Investigamos
En la retina, en el cerebro, en el corazón
Llegamos al último mes del año, momento para recapitular y quedarme con las mejores experiencias cinematográficas que este 2014 me ha regalado. Esos films que han conseguido noquearme en el mejor de los sentidos y se han instalado, cada uno a su modo, en mis retinas, mi cerebro, debajo de mi piel o cerca de mi corazón, para un largo tiempo o tal vez para siempre. En esta mirada once meses atrás, mi memoria hace dos paradas obligadas referidas a los dos festivales más importantes a los que he asistido: el Festival de Cannes —al que acudí por primera vez, convirtiéndose en la experiencia más especial que he vivido en todo el año— y el Festival de cine fantástico de Sitges, al que soy fiel desde hace años. Los festivales funcionan a modo de filtro depurativo de los proyectos existentes de la actualidad, de manera global, a lo largo de todas las filmografías, aunque siempre existan casos concretos que hacen preguntarte cómo es posible que una película esté en la Sección Oficial u otra no llegue a estarlo. Más allá de las desavenencias de la selección y la organización de los filmes en la programación, sin duda han sido estas dos plataformas de donde extraigo la casi totalidad de las películas que forman parte de lo mejor que he podido ver a lo largo del año.

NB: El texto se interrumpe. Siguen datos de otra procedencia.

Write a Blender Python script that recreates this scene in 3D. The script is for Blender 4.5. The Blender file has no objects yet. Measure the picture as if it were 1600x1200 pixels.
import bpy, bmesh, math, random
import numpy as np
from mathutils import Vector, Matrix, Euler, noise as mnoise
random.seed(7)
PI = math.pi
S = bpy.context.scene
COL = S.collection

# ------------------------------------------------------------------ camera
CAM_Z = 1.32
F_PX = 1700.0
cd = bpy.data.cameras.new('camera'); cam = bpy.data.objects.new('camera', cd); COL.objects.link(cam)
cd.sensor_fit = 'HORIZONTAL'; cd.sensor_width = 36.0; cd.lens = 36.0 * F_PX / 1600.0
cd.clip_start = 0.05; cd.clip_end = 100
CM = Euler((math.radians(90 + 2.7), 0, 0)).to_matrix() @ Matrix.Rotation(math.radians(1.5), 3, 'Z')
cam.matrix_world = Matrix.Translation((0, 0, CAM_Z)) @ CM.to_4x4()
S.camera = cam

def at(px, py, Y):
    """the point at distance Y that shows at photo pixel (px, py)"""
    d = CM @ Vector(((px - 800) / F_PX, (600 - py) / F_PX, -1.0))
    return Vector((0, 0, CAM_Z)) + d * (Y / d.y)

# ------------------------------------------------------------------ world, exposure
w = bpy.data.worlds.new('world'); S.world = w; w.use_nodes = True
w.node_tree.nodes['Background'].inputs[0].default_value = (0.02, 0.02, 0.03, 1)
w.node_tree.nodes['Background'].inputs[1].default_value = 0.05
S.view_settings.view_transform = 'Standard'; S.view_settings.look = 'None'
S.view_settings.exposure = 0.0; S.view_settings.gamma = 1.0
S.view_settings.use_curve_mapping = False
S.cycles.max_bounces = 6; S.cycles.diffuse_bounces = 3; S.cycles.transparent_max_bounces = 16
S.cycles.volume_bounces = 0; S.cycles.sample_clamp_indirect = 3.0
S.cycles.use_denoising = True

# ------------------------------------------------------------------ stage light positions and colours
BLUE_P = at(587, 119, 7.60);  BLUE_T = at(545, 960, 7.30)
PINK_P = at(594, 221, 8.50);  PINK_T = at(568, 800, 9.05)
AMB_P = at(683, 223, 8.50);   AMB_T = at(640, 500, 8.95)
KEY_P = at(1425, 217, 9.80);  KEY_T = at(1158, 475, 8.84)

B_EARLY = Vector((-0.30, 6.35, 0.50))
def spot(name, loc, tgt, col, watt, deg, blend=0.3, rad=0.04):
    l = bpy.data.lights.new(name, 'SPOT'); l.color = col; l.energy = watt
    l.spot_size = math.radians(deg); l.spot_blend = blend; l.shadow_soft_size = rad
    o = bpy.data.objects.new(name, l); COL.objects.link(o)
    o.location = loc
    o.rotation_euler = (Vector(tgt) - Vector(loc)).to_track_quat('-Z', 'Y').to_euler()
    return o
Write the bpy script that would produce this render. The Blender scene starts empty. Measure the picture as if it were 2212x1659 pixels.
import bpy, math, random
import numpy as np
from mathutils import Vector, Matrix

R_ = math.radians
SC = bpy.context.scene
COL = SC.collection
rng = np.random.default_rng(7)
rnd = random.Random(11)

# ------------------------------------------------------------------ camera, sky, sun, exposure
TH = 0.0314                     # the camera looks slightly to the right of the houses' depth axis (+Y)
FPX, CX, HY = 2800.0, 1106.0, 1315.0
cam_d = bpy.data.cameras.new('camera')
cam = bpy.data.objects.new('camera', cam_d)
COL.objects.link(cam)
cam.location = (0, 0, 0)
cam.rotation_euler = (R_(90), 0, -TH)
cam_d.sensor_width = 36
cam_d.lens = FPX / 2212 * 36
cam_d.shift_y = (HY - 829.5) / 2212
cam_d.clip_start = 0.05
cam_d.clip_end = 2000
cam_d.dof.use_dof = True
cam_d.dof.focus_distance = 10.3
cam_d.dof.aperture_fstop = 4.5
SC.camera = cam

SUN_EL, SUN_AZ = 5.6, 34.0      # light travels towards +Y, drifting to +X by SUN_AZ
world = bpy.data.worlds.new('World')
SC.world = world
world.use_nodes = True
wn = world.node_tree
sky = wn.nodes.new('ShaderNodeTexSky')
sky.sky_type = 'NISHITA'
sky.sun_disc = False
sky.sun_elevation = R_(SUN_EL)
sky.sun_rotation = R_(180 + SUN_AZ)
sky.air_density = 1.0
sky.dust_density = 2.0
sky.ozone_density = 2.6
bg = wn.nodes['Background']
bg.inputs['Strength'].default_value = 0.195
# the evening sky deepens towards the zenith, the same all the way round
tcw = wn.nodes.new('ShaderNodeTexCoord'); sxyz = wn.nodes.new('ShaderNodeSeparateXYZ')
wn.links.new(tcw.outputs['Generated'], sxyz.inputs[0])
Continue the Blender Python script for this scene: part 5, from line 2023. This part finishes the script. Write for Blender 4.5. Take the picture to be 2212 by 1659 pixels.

Para ser más concisa en mi selección, citaré tan solo diez películas.
Jauja, el quinto film de Lisandro Alonso, porque como en sus anteriores cintas, una vez más nos lleva a esos lugares aislados donde el hombre no habita, que se corresponden con el espacio mental referido al estado de necesidad de encontrarse a uno mismo.
Moomy por ser la manifestación más exquisita de la libertad fílmica de Xavier Dolan. Una apuesta original que experimenta con los formatos de manera ingenua y honesta, propia de la juventud de su cineasta. Pero si hablamos de hacer lo que a uno le venga en gana y jugar con las posibilidades del medio cinematográfico, dejando a un lado todo lo que tenga que ver con las normas establecidas, me quedo con el maestro Jean-Luc Godard, el más joven de todos, el más libre de todos. El visionado de su film Adieu au Langage lo viví como el clímax del Festival de Cannes, el momento de los fuegos artificiales, como cuando miras hacia el cielo con la boca abierta mientras múltiples colores brillan al unísono, iluminándolo todo.
Still the Water, de la japonesa Naomi Kawase, por su reflexión y acercamiento al sentido de la vida desde la muerte, en un plano que no es físico ni tangible, sino un gesto espiritual delicado y místico que envuelve la historia de principio a fin y te hace vibrar de emoción cuando te propaga ese amor por la vida y su visión naturalista de la existencia.
The Tribe, del ucraniano Myroslav Slaboshpytskiy, por ser una apuesta directa, brutal y atrevida. Debajo de esa decisión de rodar la cinta en el lenguaje de sordos, se esconde un rompecabezas de interacciones sucintas que no necesita ni una sola palabra para narrarse. La imagen se tiene a sí misma y no necesita nada más. Cine sonoro que nos retrotrae a los inicios del cine, cuando las acciones se debían a la gestualidad.
Under the Skin, de Jonathan Glazer, por su visión extraterrestre y extracorpórea de la humanidad y la sociedad en la que esta permanece sumida. Un film que, como reza su título, se siente a ras de piel, porque es una experiencia sensorial. Glazer se deshace de la escafandra superficial que nos envuelve y mira debajo.
Réalité del polifacético Quentin Dupieux, porque una de sus virtudes es su excentricidad pero también su creatividad y huida de las convenciones. Por tratar los sueños de la manera más realista y a la vez original que jamás he visto.
El Gran Hotel Budapest porque es la quintaesencia del universo de Wes Anderson, su ilusión más sofisticada, elegante e inteligente. Por sus simetrías, sus zooms, su humor y su sosegado dramatismo.
It Follows porque es la mejor película de terror que he podido ver en el último año, por conseguir la conjunción perfecta, cuyas intenciones conceptuales funcionan a diferentes niveles, desde el sentido más primario de lo terrorífico a la alegoría coming of age que representa.
En último lugar, destaco la que considero mejor película de este 2014. Boyhood, de Richard Linklater. Un proyecto de dimensiones descomunales, un experimento en el tiempo que manifiesta una maravillosa arbitrariedad en las experiencias vitales que narra, con las que es tan fácil identificarse, de uno u otro modo, que es casi como mirarse a un espejo.